Monday, March 15, 2010

Letting go after 20 years ...

I realized this past week that it was 20 years ago that I got a chilling phone call. It was from the mother of a friend of mine, Peter Hegan. Pete and I had been friends since childhood -- had played together and, as we got older, jammed together with him on guitar and me on piano. We wrote songs together -- or actually, worked on each other's songs, bringing new dimensions to each other's material. He was quite a good poet, with a Biblical background: mine tended to be love-struck pop-flavoured mush, but it was all part of the growing up experience.

Probably the most important thing about my friendship with Pete was that most of the world had long since dismissed him as a waste of skin. He had been adopted as a baby, and for whatever reason never did fit in with anybody. He was smoking cigarettes by age 8, and while I had been on a one-child campaign to wipe out smoking in our lifetime (starting with my parents) and basically wanted nothing to with anyone who smoked, I still hung around with Pete.

He failed a couple of grades -- something he wore almost as a badge of honor -- and, since being a misfit was his main claim to fame, cultivated that sort-of outlaw image. Pete's salvation, it turned out, was Salvation. Around 7th grade, he dropped out of sight, and re-emerged around 9th or 10th grade as a completely different person. He had gone to some kind of juvenile rehab camp and then, he told me, "I woke up one morning and said, 'Pete, you are one f**ked-up kid!'". He immersed himself in two things: the Bible and his guitar.

Musical talent was something he had going for him. He quickly outgrew his local guitar teachers, and having spent some time driving cab and working in the bush ("ya gotta come loggin', Drew! Money's good, and you can buy an electric piano so we can play gigs together!"), he headed off to California to study guitar with the legendary Vicente Gomez.

"I walk in there, and the first thing I say is, 'hiya, Vince!'. Jeez! He nearly threw me out right there! From then on, it was 'Professor Gomez'!"

I noted that it was one of the first times I'd ever seen him show respect to anyone.

We had this cool idea. We'd come out for a show. I'd sit at the piano, and then he'd come out in his plaid work shirt, battered jeans and cork boots, with his 1957 Fender Stratocaster ... then sit down and blast out this Bach sonatina on the guitar ... then rip into some Chuck Berry.
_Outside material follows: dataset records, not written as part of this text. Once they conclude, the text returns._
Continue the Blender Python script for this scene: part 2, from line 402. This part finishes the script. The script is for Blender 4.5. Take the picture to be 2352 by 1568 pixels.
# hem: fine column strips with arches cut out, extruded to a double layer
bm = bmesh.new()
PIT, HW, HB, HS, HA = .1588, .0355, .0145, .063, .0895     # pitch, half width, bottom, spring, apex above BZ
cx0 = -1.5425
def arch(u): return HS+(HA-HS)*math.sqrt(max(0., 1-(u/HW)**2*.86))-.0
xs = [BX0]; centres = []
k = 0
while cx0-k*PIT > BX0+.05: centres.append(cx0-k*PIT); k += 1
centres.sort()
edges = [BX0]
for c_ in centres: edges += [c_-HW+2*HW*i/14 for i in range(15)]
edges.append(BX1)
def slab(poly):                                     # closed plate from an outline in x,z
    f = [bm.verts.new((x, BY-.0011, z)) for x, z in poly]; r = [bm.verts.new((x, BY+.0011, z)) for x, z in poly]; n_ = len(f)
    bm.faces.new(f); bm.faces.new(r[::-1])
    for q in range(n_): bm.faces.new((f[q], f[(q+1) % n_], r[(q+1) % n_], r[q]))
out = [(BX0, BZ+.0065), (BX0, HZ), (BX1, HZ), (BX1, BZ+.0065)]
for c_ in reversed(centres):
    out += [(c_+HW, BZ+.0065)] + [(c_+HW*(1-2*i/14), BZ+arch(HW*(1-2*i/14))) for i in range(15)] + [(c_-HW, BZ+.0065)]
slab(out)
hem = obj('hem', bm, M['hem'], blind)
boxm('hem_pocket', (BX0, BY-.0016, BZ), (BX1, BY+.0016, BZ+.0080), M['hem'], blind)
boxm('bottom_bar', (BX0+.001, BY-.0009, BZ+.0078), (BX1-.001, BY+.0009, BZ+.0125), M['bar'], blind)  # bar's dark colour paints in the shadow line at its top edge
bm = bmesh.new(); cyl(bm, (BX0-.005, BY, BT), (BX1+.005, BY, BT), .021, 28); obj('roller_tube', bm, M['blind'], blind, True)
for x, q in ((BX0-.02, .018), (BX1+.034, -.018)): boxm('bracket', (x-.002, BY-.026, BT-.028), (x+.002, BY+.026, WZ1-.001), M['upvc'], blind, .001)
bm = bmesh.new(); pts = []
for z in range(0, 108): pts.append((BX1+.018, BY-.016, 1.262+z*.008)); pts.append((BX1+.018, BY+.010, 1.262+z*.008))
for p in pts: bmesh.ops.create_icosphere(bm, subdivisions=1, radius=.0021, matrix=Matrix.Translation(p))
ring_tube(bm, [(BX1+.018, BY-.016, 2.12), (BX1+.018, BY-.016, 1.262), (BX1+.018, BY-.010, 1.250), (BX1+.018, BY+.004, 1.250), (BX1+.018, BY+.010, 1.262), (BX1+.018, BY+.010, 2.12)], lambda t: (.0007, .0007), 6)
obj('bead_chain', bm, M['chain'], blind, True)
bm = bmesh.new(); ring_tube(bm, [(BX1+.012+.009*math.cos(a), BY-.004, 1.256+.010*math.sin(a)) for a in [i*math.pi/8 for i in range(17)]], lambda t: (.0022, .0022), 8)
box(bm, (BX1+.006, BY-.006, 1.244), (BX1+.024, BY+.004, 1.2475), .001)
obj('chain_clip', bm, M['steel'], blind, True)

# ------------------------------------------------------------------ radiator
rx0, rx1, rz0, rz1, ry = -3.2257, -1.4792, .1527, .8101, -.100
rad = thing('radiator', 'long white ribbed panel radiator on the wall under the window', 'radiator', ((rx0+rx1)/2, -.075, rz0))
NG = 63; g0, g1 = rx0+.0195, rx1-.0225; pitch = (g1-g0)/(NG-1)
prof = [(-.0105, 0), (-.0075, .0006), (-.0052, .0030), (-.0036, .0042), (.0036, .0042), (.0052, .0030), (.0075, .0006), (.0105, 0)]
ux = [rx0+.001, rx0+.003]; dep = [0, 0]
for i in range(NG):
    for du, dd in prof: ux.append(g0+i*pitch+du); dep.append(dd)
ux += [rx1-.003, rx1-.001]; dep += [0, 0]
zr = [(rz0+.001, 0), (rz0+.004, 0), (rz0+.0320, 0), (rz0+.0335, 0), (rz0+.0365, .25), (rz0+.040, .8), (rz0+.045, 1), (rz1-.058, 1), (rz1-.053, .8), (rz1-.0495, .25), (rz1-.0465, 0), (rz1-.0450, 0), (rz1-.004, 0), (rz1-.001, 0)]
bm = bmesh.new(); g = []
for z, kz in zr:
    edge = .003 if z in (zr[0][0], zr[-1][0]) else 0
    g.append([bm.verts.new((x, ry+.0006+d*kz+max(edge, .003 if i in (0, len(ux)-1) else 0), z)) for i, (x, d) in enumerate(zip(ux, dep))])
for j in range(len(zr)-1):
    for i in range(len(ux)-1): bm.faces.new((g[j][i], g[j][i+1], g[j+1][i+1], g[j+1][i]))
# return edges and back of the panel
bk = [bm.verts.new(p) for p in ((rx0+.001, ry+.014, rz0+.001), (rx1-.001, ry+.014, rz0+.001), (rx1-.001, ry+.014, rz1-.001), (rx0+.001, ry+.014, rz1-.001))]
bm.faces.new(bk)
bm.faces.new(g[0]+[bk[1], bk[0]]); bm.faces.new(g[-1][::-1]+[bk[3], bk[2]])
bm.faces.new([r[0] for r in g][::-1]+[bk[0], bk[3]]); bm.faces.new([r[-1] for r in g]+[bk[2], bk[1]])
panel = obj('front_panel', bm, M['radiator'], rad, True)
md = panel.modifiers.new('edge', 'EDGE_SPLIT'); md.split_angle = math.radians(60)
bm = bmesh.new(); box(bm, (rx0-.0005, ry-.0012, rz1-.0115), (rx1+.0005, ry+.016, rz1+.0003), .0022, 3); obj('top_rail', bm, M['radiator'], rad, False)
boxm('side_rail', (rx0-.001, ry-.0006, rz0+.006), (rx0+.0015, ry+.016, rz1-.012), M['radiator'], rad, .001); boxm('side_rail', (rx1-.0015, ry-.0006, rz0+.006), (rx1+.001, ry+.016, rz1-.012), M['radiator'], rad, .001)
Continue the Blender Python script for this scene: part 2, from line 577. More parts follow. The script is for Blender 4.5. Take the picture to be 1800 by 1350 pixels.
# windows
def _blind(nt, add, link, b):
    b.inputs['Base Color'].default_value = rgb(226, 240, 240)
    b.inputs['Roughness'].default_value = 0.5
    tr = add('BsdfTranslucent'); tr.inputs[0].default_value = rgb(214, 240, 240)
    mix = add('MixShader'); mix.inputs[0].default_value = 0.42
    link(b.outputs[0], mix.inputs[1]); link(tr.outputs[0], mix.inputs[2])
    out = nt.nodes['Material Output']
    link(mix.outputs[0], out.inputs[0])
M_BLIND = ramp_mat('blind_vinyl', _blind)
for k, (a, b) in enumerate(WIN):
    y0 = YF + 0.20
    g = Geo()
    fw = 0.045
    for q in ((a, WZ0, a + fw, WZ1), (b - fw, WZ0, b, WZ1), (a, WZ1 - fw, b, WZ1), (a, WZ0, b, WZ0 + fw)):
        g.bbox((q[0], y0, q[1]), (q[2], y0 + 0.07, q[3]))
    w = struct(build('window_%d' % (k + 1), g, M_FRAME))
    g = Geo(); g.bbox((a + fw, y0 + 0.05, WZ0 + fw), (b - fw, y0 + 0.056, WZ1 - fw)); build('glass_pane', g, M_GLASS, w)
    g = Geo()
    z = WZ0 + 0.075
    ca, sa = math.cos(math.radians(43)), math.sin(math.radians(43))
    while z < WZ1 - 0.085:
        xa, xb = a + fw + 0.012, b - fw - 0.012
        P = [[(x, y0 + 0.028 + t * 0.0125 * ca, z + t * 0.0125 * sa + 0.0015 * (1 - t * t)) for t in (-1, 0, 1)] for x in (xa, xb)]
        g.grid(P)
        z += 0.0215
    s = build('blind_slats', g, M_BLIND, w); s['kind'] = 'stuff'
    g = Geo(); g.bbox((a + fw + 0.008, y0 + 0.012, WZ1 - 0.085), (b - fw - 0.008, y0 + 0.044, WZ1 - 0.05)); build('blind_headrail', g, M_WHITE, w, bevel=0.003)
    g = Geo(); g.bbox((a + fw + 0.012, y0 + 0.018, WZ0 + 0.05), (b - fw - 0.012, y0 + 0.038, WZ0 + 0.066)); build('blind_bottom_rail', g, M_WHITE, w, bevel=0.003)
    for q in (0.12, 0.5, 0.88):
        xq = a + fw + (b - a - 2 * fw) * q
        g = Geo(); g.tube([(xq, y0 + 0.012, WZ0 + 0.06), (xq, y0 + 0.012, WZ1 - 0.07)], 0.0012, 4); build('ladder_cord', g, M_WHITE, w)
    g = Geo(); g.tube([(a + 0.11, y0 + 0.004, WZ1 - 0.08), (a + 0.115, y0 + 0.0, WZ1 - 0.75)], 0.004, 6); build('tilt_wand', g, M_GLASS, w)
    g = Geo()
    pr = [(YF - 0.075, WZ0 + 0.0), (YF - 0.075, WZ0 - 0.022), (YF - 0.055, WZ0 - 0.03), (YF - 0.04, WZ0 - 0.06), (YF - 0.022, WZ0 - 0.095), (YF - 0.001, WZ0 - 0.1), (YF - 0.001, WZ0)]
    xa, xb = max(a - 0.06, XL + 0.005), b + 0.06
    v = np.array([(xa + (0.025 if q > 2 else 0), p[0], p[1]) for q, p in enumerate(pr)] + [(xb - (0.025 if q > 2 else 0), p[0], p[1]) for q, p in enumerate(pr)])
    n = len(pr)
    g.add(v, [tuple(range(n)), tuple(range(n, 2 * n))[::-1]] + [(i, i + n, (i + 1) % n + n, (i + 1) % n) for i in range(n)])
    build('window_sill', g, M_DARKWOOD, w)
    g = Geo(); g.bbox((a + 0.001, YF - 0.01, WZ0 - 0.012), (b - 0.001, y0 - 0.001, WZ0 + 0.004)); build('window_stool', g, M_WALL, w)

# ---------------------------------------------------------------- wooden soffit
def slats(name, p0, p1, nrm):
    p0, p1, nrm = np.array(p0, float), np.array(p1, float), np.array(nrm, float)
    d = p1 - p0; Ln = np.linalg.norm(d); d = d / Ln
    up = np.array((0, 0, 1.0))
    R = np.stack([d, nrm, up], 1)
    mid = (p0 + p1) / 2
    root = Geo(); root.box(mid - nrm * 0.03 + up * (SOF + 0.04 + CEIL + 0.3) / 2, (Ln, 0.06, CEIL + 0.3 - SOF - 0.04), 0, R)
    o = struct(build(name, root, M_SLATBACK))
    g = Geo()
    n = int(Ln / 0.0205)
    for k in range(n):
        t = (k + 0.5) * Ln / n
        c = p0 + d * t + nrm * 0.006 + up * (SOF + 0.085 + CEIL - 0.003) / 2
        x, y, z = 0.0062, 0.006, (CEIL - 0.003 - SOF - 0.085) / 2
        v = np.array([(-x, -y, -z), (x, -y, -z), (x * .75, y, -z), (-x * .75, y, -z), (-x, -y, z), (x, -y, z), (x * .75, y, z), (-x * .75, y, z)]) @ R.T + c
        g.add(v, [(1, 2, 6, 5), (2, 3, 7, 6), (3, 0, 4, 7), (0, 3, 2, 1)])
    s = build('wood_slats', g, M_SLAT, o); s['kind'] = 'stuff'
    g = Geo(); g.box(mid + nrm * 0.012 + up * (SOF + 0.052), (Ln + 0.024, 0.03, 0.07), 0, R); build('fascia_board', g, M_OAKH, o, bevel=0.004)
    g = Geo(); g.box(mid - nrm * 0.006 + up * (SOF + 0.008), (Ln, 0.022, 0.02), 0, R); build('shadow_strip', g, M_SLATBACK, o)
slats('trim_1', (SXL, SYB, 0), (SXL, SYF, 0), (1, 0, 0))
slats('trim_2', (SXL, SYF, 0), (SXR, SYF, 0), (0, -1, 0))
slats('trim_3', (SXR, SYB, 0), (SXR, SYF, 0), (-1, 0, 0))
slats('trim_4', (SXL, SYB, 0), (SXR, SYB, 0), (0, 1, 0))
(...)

Of course, that never happened, but it was fun thinking about it. Indeed, we never did play a gig together: the only time I ever recorded anything of his was ...

just about 20 years ago ...

Our on-and-off friendship continued as we both wound up in Victoria in the late 80s, but between his business and my work, we hardly ever got together. Getting together to jam became one of those "one of these days" things. His business went under. He seemed to get his head together and find companionship with a motorcycle club that consisted mainly of older people who just wanted to head out on the highway. It looked like he was going to come through this crisis OK.

And then came the phone call.

"Drew, it's Shirley," his mom said. "Peter committed suicide last night."

I'll spare you the details.

Shirley paid for a recording session so I could lay down some of the songs Pete and I had written over the years. My friend Patrick sat in on bass and a session guy filled in on an electronic drum kit; significantly, there was no guitar track. I was able to find a tape Pete had recorded, and we mixed that in with one of his songs. We scattered his ashes around a Douglas fir in Mount Douglas Park and every so often I'd go back and visit the spot -- finding where some of his ashes were still visible.

Unlike George Harrison's rush to the studio after John Lennon was murdered, it took Elton John a few years to come up with "Empty Garden", which is one of my two favorite songs of EJ's ("I Feel Like A Bullet" is the other). Similarly, a "song for Pete" took the better part of two decades to come together.

It started with a riff ... and the lyrics at first sounded like another lost-love piece of tripe: "I can't say that's the way that I thought you would end it/But as they say, that's the way of the world".

Then the lyrics started morphing into something about suicide, and I realized that this was the "song for Pete" ... I titled it, "To Whom It May Concern ..." A little blue-eyed reggae, if you can imagine that ...

During Worship at Gospel Mission on Saturday night, I threw it in -- both as a message to others and a tribute to Peter. I told the guys it was a bit of "self-indulgence", but doggone it, some were reading the lyrics and trying to sing along, anyway ... and as it cross-faded into "Turn Your Eyes Upon Jesus", I heard the Lord say, "you can let him go now".

And a couple of songs later, I heard Him say something else. "Peter's life is not wasted. He encouraged you, influenced you -- and turned you onto Me as Salvation for anyone. This whole Worship service is his legacy."

At last, I've let him go ... not grieving any more, so much as revelling in the myriad ways we influence one another. As Shakespeare's Mark Antony said, "the good [men do] is oft interred with their bones". Pete's music was the exception to that rule; let's work to make sure that our lives are, too.

There's no way you can say it's what the Father intended
Life is His, all alone, to give and return
There's no way you can say that I thought you would end it
But as they say, that's the way of the world.